*Material*
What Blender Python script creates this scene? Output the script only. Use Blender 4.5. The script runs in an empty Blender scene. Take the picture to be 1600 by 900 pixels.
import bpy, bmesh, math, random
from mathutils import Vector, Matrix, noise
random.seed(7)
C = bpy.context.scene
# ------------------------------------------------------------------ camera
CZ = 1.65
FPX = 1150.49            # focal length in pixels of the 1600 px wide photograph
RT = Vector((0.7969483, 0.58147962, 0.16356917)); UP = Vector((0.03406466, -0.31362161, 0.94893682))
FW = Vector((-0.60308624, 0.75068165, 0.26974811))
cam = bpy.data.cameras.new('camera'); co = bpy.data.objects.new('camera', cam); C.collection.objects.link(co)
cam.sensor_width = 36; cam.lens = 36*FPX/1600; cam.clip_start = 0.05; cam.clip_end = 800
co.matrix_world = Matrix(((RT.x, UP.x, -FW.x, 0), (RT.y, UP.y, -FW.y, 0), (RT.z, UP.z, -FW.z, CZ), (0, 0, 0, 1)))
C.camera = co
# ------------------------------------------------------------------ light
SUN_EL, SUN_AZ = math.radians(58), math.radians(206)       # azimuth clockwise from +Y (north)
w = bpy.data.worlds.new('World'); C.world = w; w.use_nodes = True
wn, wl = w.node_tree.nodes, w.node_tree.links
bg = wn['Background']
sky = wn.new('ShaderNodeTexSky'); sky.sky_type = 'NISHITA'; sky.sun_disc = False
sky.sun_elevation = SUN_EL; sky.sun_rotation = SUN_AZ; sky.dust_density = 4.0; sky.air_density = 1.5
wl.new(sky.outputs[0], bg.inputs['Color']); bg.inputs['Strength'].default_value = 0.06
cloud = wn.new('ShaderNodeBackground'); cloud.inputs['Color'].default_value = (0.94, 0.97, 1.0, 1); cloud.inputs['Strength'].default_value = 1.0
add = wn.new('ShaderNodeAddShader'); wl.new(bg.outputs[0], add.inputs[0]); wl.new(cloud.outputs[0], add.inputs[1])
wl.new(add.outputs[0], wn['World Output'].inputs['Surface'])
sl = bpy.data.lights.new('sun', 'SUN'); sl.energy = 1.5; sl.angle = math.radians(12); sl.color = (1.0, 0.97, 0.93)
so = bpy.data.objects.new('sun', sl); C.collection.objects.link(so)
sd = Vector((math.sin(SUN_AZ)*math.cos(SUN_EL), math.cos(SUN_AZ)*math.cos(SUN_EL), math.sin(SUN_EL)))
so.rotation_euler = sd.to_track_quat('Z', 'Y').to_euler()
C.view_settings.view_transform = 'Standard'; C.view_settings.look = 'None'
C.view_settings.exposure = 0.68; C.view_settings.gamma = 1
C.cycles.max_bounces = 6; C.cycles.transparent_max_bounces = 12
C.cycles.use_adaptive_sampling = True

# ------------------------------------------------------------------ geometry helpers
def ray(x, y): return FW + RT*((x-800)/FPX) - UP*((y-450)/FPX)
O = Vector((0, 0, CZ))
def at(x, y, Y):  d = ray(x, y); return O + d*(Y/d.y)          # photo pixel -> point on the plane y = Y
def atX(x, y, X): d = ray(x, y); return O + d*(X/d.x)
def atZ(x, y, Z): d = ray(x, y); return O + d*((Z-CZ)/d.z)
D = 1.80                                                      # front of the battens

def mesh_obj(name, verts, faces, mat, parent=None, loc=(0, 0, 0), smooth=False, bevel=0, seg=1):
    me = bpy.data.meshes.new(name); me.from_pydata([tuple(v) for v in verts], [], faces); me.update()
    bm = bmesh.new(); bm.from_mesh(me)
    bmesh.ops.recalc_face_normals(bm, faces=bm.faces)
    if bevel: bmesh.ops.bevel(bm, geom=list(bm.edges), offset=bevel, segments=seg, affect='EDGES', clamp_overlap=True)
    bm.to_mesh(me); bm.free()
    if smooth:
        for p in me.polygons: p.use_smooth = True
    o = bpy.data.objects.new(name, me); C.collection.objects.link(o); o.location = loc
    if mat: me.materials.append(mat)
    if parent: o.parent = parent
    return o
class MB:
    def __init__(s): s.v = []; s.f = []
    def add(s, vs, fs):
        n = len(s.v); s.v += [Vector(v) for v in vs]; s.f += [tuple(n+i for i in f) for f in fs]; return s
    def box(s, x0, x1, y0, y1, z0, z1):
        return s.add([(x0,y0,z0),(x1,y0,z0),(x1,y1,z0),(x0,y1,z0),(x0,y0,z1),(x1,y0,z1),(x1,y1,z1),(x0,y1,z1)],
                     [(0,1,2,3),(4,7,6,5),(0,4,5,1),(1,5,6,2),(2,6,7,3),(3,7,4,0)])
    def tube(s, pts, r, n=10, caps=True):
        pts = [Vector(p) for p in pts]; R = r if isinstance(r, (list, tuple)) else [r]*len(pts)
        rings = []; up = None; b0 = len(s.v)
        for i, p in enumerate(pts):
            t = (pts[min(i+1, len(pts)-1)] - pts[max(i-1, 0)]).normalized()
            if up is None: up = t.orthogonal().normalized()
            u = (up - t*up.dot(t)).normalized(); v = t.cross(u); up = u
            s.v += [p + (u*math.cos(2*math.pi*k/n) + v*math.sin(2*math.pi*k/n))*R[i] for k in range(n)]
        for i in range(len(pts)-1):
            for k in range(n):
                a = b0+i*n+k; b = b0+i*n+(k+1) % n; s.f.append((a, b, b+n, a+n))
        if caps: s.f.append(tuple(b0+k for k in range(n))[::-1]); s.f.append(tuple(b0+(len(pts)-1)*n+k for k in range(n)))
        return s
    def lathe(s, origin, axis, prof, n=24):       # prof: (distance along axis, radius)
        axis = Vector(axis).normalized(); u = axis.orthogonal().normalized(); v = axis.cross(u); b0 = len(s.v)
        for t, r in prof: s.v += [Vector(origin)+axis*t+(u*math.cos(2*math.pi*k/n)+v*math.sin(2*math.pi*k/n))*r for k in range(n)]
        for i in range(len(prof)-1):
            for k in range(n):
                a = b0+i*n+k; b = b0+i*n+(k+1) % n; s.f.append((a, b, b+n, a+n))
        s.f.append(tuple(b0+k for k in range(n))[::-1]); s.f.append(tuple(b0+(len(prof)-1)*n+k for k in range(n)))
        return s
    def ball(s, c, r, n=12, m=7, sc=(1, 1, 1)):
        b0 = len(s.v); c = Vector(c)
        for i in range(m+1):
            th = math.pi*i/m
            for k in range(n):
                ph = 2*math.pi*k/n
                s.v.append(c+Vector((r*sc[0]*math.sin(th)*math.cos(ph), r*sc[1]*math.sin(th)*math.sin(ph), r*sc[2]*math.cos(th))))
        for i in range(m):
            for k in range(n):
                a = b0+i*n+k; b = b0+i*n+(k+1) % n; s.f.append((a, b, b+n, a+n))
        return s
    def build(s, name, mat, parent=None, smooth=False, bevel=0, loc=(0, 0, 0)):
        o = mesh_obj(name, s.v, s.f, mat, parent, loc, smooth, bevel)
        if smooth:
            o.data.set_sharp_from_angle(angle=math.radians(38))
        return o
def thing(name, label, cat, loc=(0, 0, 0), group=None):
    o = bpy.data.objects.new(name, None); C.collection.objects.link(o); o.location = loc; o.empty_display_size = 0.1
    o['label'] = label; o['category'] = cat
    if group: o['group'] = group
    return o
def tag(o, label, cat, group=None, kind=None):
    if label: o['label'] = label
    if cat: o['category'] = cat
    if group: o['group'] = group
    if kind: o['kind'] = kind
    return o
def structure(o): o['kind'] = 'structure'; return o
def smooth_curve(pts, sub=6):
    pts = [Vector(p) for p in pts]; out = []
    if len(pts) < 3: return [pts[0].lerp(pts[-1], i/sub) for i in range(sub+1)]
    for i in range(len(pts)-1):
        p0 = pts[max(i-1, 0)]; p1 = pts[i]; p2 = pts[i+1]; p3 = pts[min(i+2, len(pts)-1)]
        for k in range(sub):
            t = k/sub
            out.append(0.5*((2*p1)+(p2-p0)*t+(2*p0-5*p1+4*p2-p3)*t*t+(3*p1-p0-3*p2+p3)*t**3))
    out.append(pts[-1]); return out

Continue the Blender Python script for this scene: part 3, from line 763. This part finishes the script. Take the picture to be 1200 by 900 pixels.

*Aim*
Show all lines from the data above in which the word "Blender" appears.

*Answer to this exercise*
What Blender Python script creates this scene? Output the script only. Use Blender 4.5. The script runs in an empty Blender scene. Take the picture to be 1600 by 900 pixels.
Continue the Blender Python script for this scene: part 3, from line 763. This part finishes the script. Take the picture to be 1200 by 900 pixels.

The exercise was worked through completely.